Additionally, there’s no guarantee any of the coverage on ESPN+ will be any good. ESPN already uses remote broadcasts for some games on its cable networks; it’s unlikely to think the company will be pouring meaningful resources into the broadcasts on ESPN+.

ESPN has been suffering from viewership decline related to cord-cutting for years now, so its entry into the streaming world is long overdue. But at $4.99 per month, ESPN+ doesn’t appear to be an attempt to win over cord-cutters, but one to complement an audience of cable subscribers who are interested in more coverage of less popular sports. But ignoring cord-cutters feels like a missed opportunity.

The options for cord-cutters who want ESPN’s channels are hit-and-miss. People can purchase Sling TV for $20 a month and get ESPN, ESPN2, and ESPN3. For $40 a month, viewers can hop over to YouTube TV and get ESPN, ESPN2, ESPNews, ESPNU, SEC Network, as well as a handful of other sports networks. Even more sports channels are available on PlayStation Vue, but the best package for sports fans there runs $55 per month, which basically sounds like cable TV in a different wrapper.

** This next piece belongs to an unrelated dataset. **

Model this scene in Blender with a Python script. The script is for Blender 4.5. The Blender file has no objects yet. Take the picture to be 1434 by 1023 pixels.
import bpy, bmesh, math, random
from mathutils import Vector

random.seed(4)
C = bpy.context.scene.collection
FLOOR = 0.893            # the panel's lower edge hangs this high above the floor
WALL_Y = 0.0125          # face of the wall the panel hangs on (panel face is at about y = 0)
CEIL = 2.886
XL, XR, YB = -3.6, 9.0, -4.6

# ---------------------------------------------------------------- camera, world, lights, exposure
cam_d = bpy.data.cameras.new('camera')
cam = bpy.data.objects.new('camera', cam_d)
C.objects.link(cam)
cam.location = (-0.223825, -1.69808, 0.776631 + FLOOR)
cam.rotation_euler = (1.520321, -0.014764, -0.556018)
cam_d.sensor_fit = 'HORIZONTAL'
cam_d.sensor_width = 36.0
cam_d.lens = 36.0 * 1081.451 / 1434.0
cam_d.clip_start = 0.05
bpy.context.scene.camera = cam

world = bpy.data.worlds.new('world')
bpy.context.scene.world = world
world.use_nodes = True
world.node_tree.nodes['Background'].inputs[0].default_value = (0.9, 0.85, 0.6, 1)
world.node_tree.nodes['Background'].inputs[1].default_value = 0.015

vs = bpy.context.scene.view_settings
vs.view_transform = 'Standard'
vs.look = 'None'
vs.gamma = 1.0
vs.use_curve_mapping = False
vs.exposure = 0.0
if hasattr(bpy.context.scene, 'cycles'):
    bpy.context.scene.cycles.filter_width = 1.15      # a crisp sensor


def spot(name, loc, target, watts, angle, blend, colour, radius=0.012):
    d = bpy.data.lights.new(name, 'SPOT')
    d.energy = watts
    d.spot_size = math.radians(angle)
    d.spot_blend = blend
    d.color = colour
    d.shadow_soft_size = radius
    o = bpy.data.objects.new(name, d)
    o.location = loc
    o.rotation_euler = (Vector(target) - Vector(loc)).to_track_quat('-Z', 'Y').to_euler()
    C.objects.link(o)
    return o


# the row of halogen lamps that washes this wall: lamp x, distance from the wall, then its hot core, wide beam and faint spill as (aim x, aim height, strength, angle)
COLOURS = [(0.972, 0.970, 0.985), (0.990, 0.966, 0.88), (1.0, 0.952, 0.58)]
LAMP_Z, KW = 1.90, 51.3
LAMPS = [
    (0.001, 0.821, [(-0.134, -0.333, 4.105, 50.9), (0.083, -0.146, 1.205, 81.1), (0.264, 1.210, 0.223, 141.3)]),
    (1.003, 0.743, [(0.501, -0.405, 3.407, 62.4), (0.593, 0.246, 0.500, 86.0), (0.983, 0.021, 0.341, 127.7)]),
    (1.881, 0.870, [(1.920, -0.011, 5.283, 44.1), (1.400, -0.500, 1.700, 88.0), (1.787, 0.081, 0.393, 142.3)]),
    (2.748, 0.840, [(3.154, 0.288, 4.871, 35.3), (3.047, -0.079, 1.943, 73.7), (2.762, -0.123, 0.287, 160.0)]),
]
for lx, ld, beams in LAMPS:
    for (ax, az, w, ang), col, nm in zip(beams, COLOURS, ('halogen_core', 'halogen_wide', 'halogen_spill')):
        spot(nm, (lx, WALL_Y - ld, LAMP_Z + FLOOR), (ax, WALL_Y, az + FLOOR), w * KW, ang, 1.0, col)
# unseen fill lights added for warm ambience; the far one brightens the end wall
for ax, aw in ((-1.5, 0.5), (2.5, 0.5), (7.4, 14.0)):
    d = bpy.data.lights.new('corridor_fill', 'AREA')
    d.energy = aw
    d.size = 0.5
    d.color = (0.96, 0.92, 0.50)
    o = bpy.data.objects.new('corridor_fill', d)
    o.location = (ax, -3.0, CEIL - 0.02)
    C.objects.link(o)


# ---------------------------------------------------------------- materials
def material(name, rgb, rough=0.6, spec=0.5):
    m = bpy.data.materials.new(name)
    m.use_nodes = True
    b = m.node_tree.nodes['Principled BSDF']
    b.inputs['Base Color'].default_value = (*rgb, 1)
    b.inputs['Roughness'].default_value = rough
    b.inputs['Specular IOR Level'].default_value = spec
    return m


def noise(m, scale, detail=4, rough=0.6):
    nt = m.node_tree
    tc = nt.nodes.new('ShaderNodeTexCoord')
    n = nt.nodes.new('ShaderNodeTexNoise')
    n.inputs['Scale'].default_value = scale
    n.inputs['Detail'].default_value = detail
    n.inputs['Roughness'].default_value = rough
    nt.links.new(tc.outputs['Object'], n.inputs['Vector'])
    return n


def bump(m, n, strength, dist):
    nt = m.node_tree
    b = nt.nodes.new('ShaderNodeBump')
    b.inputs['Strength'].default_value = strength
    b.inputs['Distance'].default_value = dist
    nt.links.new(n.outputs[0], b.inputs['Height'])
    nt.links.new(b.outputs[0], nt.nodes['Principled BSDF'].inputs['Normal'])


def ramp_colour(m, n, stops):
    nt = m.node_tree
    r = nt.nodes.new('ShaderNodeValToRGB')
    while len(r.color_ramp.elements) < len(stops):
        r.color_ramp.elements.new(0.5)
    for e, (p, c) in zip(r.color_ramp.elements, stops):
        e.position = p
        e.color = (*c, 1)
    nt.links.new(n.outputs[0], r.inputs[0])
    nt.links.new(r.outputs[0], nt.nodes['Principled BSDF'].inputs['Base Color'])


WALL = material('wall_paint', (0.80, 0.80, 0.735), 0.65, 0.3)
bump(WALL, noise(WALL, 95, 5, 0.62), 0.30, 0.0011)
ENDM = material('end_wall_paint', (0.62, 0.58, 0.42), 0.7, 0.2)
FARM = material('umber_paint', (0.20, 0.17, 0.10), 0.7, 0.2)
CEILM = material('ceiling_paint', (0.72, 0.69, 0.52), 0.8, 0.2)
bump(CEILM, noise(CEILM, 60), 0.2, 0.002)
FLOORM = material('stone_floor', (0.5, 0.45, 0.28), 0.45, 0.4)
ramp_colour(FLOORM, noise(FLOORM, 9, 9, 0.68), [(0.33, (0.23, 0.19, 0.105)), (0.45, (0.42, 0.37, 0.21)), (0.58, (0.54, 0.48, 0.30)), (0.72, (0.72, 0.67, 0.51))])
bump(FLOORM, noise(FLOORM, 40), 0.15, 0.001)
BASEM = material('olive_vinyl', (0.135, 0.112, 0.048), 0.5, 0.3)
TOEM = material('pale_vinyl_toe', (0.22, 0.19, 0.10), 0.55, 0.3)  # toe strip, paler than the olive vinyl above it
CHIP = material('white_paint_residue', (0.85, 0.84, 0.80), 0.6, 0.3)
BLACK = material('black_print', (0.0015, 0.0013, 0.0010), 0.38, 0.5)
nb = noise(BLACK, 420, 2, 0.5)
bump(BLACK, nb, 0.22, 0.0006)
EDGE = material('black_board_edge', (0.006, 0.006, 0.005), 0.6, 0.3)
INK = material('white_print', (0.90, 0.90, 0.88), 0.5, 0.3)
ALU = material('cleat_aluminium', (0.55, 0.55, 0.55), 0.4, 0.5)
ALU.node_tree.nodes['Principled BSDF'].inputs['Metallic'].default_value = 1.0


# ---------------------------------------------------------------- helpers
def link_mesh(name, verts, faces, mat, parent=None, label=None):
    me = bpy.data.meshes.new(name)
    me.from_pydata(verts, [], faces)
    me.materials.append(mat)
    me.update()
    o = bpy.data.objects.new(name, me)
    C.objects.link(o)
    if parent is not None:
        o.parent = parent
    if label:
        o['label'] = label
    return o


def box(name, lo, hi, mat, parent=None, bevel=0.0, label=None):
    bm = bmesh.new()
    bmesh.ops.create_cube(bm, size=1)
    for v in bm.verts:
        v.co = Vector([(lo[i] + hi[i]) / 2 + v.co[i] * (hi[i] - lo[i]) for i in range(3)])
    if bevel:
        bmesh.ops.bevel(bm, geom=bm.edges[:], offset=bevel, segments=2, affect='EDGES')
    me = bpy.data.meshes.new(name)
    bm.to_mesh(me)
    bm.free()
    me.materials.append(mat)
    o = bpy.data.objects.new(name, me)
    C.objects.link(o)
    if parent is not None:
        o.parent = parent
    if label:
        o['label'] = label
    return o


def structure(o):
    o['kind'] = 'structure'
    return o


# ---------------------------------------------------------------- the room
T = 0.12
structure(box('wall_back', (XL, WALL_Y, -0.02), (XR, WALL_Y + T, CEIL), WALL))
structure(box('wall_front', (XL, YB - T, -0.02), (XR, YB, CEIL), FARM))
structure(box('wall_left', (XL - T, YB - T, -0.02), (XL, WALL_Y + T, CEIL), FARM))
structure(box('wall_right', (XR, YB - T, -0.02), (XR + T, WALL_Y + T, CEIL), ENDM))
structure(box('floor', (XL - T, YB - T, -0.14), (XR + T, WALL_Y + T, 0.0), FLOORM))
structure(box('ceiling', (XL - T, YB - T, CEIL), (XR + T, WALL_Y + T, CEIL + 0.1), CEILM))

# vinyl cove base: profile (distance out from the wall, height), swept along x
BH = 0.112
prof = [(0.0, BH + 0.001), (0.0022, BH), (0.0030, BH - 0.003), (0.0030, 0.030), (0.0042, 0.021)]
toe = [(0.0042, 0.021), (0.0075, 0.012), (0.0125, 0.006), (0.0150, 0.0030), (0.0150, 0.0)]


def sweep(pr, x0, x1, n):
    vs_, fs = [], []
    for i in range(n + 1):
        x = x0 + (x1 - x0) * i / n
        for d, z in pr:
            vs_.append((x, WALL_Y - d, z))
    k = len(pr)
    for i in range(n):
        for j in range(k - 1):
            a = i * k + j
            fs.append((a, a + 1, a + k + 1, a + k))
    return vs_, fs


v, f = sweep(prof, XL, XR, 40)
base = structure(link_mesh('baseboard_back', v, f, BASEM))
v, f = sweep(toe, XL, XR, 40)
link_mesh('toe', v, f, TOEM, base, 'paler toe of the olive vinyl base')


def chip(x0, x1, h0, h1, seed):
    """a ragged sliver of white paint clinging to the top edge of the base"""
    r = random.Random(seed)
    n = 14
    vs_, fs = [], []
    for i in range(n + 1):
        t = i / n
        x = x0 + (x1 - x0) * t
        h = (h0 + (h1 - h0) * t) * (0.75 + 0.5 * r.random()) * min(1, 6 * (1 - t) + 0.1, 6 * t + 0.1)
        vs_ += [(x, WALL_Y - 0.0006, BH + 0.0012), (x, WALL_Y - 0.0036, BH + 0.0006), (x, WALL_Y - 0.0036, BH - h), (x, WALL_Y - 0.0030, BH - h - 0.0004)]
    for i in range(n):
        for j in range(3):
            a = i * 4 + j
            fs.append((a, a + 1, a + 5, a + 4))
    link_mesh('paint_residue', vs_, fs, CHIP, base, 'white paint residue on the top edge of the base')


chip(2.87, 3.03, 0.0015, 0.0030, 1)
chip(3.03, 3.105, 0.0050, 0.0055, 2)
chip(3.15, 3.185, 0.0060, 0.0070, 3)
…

ESPN could make its own streaming package and do it better. The company has spent billions on the rights to broadcast live sports—it’s no secret that the events the network has shelled out for are the ones viewers want. A package that included live access to ESPN’s cable channels and on-demand content (like the 30 for 30 documentaries that were recently removed from Netflix) would be appealing, especially for fans who want to complement those channels with access to a sports-league-specific addition like NFL Sunday Ticket, MLB.TV, NBA League Pass, or NHL Center Ice.

The best-case scenario for cord-cutters is that ESPN+ is a stepping stone to something larger. ESPN is retooling its app as it gets ready to launch ESPN+, and it’s possible that down the line this new service could evolve into something that is ready to compete to serve sports fans who can no longer stomach cable bills.

But right now ESPN+ provides only a small slice of live sports, and so ESPN will remain behind in the streaming game. Viewers still want to watch the live sports ESPN broadcasts every year on its cable channels, but they increasingly don’t want to pay for bloated cable packages to do so. ESPN+ doesn’t address either of those desires.